Derdimi Anlatıyorum; Barışmak, Müzakere ve Şiddet



    Anlaşmazlıkların silahlı yöntemlerle bitirilerek, bir tarafın mutlak galibiyetine dayanmasını reddederek,  hem şiddete son verecek bir anlaşama sağlamak hem de arabulucular yoluyla müzakerelere başlamanın gerekliliğini ifade eden tüm çaba ve girişimlere barış süreci denir. Bu süreçten anlaşılması gereken temel nokta “fiziksel şiddete son verecek” anlaşmalar ya da sözleşmelerin önünü açmaktır.  Önceki silahlı durumdan çatışmasızlık ortamı yaratmanın ön kabulü de denebilir. Barış süreci dediğimiz şey belirsizlikler, engeller ve çatışma olasılıklarıyla dolu zorlu bir yüzleşmedir aynı zamanda.
   Barış süreçlerinin yöntemleri;
Yeniden Uyum Programı:
En kolaycı yoldur. Çatışmanın bir tarafına diz çöktürerek yapılanıdır. Silahlı grup üyelerine ekonomik yarar, profesyonel destek, eğitim ve sosyal hayatla bütünleştirme olanakları sağlamayı vaat eder. Bunun en önemli şartı silahlı grubu tümüyle silahsızlandırmadır.
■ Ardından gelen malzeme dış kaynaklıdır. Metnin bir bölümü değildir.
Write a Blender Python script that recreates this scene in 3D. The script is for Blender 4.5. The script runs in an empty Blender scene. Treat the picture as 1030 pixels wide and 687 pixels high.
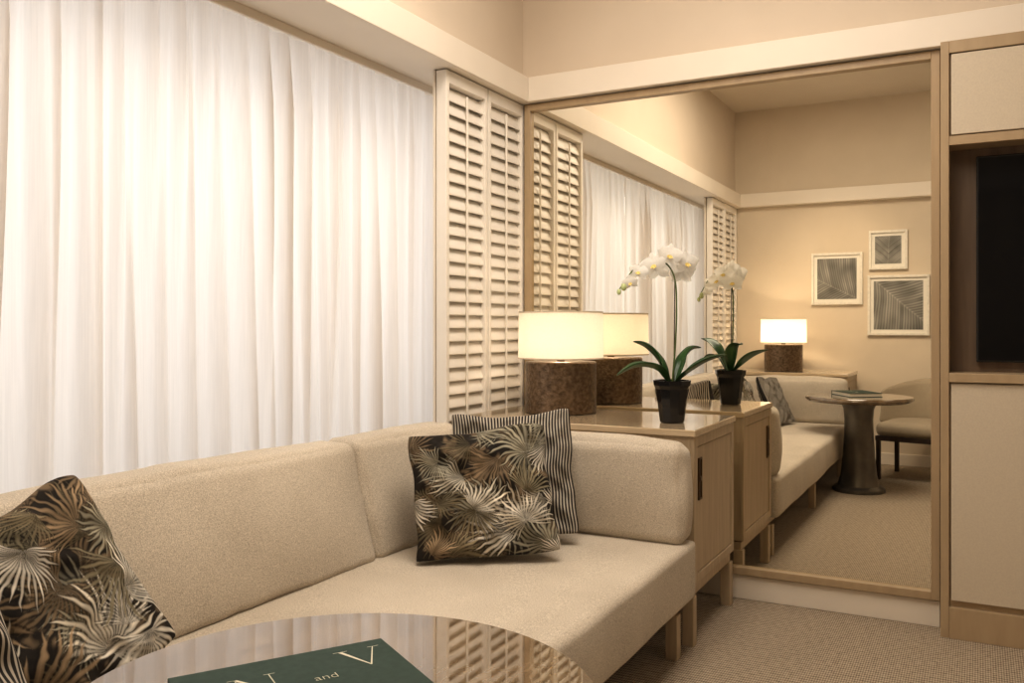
import bpy, bmesh, math, random
import numpy as np
from mathutils import Vector, Matrix, noise
random.seed(4)
S = bpy.context.scene
C = S.collection
try:
    S.view_settings.view_transform = 'Standard'
    S.view_settings.look = 'None'
    S.view_settings.exposure = 0.20
    S.view_settings.gamma = 0.87
except Exception: pass

# ------------------------------------------------------------ materials
def mat(name, col, rough=0.6, metal=0.0, spec=0.5, **kw):
    m = bpy.data.materials.new(name); m.use_nodes = True
    b = m.node_tree.nodes['Principled BSDF']
    b.inputs['Base Color'].default_value = (*col, 1)
    b.inputs['Roughness'].default_value = rough
    b.inputs['Metallic'].default_value = metal
    b.inputs['Specular IOR Level'].default_value = spec
    for k, v in kw.items(): b.inputs[k].default_value = v
    return m
def N(m, t, **props):
    n = m.node_tree.nodes.new(t)
    for k, v in props.items(): setattr(n, k, v)
    return n
def L(m, a, b): m.node_tree.links.new(a, b)
def bsdf(m): return m.node_tree.nodes['Principled BSDF']
def coords(m, scale=(1,1,1), kind='Object'):
    tc = N(m, 'ShaderNodeTexCoord'); mp = N(m, 'ShaderNodeMapping')
    mp.inputs['Scale'].default_value = scale
    L(m, tc.outputs[kind], mp.inputs['Vector']); return mp.outputs['Vector']
def ramp(m, fac, stops):
    r = N(m, 'ShaderNodeValToRGB'); e = r.color_ramp.elements
    while len(e) < len(stops): e.new(0.5)
    for i, (p, c) in enumerate(stops):
        e[i].position = p; e[i].color = (*c, 1)
    L(m, fac, r.inputs['Fac']); return r.outputs['Color']
def add_bump(m, h, strength=0.3, dist=0.002):
    b = N(m, 'ShaderNodeBump'); b.inputs['Strength'].default_value = strength
    b.inputs['Distance'].default_value = dist
    L(m, h, b.inputs['Height']); L(m, b.outputs['Normal'], bsdf(m).inputs['Normal'])
def mat_noise(name, c1, c2, scale=(1,1,1), ns=5, detail=4, rough=0.6, bump=0.0, bd=0.002, lo=.35, hi=.65, **kw):
    m = mat(name, c1, rough, **kw)
    v = coords(m, scale); n = N(m, 'ShaderNodeTexNoise')
    n.inputs['Scale'].default_value = ns; n.inputs['Detail'].default_value = detail
    L(m, v, n.inputs['Vector'])
    L(m, ramp(m, n.outputs['Fac'], [(lo, c1), (hi, c2)]), bsdf(m).inputs['Base Color'])
    if bump: add_bump(m, n.outputs['Fac'], bump, bd)
    return m
M = {}
M['wall'] = mat_noise('wall_paint', (.69,.60,.48), (.72,.63,.51), ns=3, rough=.85)
M['upper'] = mat_noise('upper_paint', (.70,.605,.495), (.73,.635,.525), ns=2, rough=.85)
M['ceil'] = mat_noise('ceiling_paint', (.73,.66,.56), (.76,.69,.59), ns=2, rough=.9)
M['trim'] = mat_noise('trim_paint', (.81,.74,.645), (.83,.76,.665), ns=4, rough=.5)
M['white'] = mat_noise('shutter_paint', (.86,.815,.75), (.88,.835,.77), ns=6, rough=.45)
M['oak'] = mat_noise('oak_wood', (.44,.34,.225), (.53,.42,.29), scale=(14,14,1.2), ns=3, detail=6, rough=.42, bump=.08)
M['oakh'] = mat_noise('oak_wood_flat', (.50,.39,.26), (.60,.48,.33), scale=(1.2,14,14), ns=3, detail=6, rough=.12, bump=.01, **{'Coat Weight': .5, 'Coat Roughness': .06})
M['oakframe'] = mat_noise('oak_frame', (.43,.32,.20), (.47,.355,.225), scale=(6,6,1.2), ns=4, detail=5, rough=.4, bump=.03)
M['panel'] = mat_noise('cream_panel', (.62,.54,.43), (.66,.58,.46), scale=(8,8,8), ns=20, rough=.55)
M['dark_oak'] = mat_noise('niche_brown', (.15,.10,.065), (.19,.13,.085), scale=(12,12,1), ns=3, rough=.5)
M['bronze'] = mat('bronze', (.13,.085,.045), .35, .9)
M['darkleg'] = mat_noise('dark_wood', (.03,.018,.012), (.05,.03,.02), scale=(10,10,1), ns=4, rough=.4)
M['black'] = mat_noise('black_gloss', (.008,.008,.009), (.012,.012,.013), ns=4, rough=.12)
M['tv'] = mat_noise('tv_glass', (.003,.003,.004), (.004,.004,.005), ns=4, rough=.08, spec=.2)
M['soil'] = mat_noise('bark_soil', (.04,.025,.015), (.12,.08,.05), ns=60, rough=.95, bump=.8, bd=.01)
M['mirror'] = mat('mirror_silver', (.94,.905,.81), .0, 1.0)
M['pewter'] = mat_noise('pewter', (.14,.13,.115), (.20,.185,.165), ns=8, rough=.28, metal=.85)
M['paper'] = mat_noise('paper', (.75,.70,.60), (.80,.76,.66), scale=(1,1,60), ns=10, rough=.8)
M['bookgreen'] = mat_noise('book_cloth', (.018,.044,.032), (.026,.056,.042), ns=90, rough=.55, spec=.3)
M['gold'] = mat('title_ivory', (.72,.68,.55), .5)
M['matboard'] = mat_noise('mat_board', (.80,.77,.70), (.83,.80,.73), ns=30, rough=.8)

def fabric(name, c1, c2, sc=300, bump=.35):
    m = mat(name, c1, .92, spec=.2)
    b = bsdf(m); b.inputs['Sheen Weight'].default_value = .1
    v = coords(m)
    n = N(m, 'ShaderNodeTexNoise'); n.inputs['Scale'].default_value = sc; n.inputs['Detail'].default_value = 3
    L(m, v, n.inputs['Vector'])
    n2 = N(m, 'ShaderNodeTexNoise'); n2.inputs['Scale'].default_value = 3.5; n2.inputs['Detail'].default_value = 2
    L(m, v, n2.inputs['Vector'])
    mx = N(m, 'ShaderNodeMath', operation='MULTIPLY_ADD'); mx.inputs[1].default_value = .25
    L(m, n2.outputs['Fac'], mx.inputs[0]); L(m, n.outputs['Fac'], mx.inputs[2])
    L(m, ramp(m, mx.outputs[0], [(.42, c1), (.80, c2)]), b.inputs['Base Color'])
    add_bump(m, n.outputs['Fac'], bump, .003); return m
M['sofa'] = fabric('sofa_fabric', (.40,.345,.275), (.72,.645,.54), 320, .32)
M['chairf'] = fabric('chair_fabric', (.36,.30,.22), (.48,.41,.31))

# carpet: fine ribbed loops in rows
m = mat('carpet', (.4,.32,.24), .95, spec=.15); v = coords(m, (1,1,1))
mp = N(m, 'ShaderNodeMapping'); mp.inputs['Scale'].default_value = (1.0,.40,1)
L(m, v, mp.inputs['Vector'])
vo = N(m, 'ShaderNodeTexVoronoi'); vo.inputs['Scale'].default_value = 125; vo.inputs['Randomness'].default_value = .03
L(m, mp.outputs[0], vo.inputs['Vector'])
no = N(m, 'ShaderNodeTexNoise'); no.inputs['Scale'].default_value = 50; no.inputs['Detail'].default_value = 2
L(m, v, no.inputs['Vector'])
nh = N(m, 'ShaderNodeMath', operation='MULTIPLY'); nh.inputs[1].default_value = .32; L(m, no.outputs['Fac'], nh.inputs[0])
ad = N(m, 'ShaderNodeMath', operation='MULTIPLY_ADD'); ad.inputs[1].default_value = .9
L(m, vo.outputs['Distance'], ad.inputs[0]); L(m, nh.outputs[0], ad.inputs[2])
L(m, ramp(m, ad.outputs[0], [(.27,(.58,.49,.38)), (.52,(.40,.33,.25)), (.72,(.17,.13,.09))]), bsdf(m).inputs['Base Color'])
inv = N(m, 'ShaderNodeMath', operation='SUBTRACT'); inv.inputs[0].default_value = 1; L(m, ad.outputs[0], inv.inputs[1])
add_bump(m, inv.outputs[0], .8, .006); M['carpet'] = m

# stone table top
m = mat('brown_marble', (.2,.15,.11), .03); v = coords(m, (1.8,.7,1))
n1 = N(m, 'ShaderNodeTexNoise'); n1.inputs['Scale'].default_value = 8; n1.inputs['Detail'].default_value = 12; n1.inputs['Roughness'].default_value = .68; n1.inputs['Distortion'].default_value = .3
L(m, v, n1.inputs['Vector'])
c = ramp(m, n1.outputs['Fac'], [(.25,(.09,.058,.031)), (.46,(.15,.10,.056)), (.56,(.22,.155,.092)), (.75,(.13,.086,.05))])
L(m, c, bsdf(m).inputs['Base Color']); bsdf(m).inputs['IOR'].default_value = 1.85
bsdf(m).inputs['Coat Weight'].default_value = .8; bsdf(m).inputs['Coat Roughness'].default_value = .015
M['marble'] = m

# textured dark bronze
m = mat('textured_bronze', (.24,.165,.105), .32, .92); v = coords(m)
vo = N(m, 'ShaderNodeTexVoronoi'); vo.inputs['Scale'].default_value = 100; L(m, v, vo.inputs['Vector'])
n1 = N(m, 'ShaderNodeTexNoise'); n1.inputs['Scale'].default_value = 60; n1.inputs['Detail'].default_value = 4; L(m, v, n1.inputs['Vector'])
L(m, ramp(m, n1.outputs['Fac'], [(.35,(.13,.095,.065)), (.65,(.26,.19,.13))]), bsdf(m).inputs['Base Color'])
add_bump(m, vo.outputs['Distance'], .60, .004); M['copper'] = m

def cloth(name, col, tr, slub=False):
    m = bpy.data.materials.new(name); m.use_nodes = True
    nt = m.node_tree; nt.nodes.clear()
    out = N(m, 'ShaderNodeOutputMaterial'); d = N(m, 'ShaderNodeBsdfDiffuse'); t = N(m, 'ShaderNodeBsdfTranslucent')
    mx = N(m, 'ShaderNodeMixShader'); mx.inputs[0].default_value = tr
    v = coords(m, (1,1,.02) if slub else (1,1,1)); n = N(m, 'ShaderNodeTexNoise'); n.inputs['Scale'].default_value = 180; L(m, v, n.inputs['Vector'])
    cc = ramp(m, n.outputs['Fac'], [(.3, tuple(x*.94 for x in col)), (.7, col)])
    L(m, cc, d.inputs['Color']); L(m, cc, t.inputs['Color'])
    L(m, d.outputs[0], mx.inputs[1]); L(m, t.outputs[0], mx.inputs[2])
    L(m, mx.outputs[0], out.inputs['Surface']); return m
M['sheer'] = cloth('sheer_linen', (.93,.895,.86), .62, True)
M['shade'] = cloth('lamp_shade_linen', (.95,.91,.83), .55)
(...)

Bunun için de özel yasalar çıkartılır, sosyal uzlaşma programları devreye girer. Angola’da denendi. Bunun bir yararı var; güçlü olan hükümetler “öneriyor” gibi yaparlar.
Karşıt pozisyondaki silahlı grubun savaşma gerekçelerine hak verir gibi görünürler. Aslında nazikçe bir tutum sayılabilir. 2009 yılından beri PKK’ye önerilen yol sayılabilir. Ama Türk devleti o tarihsel kibrinden, gururundan ödün vermedi. Bu, en basit yola bile gelmedi, denebilir. Kürt açılımından demokratik açılıma, ondan milli birlik ve kardeşlik projesine dönmüş bu uyduruk “yeniden uyum” yolunun Türkçesi denebilir.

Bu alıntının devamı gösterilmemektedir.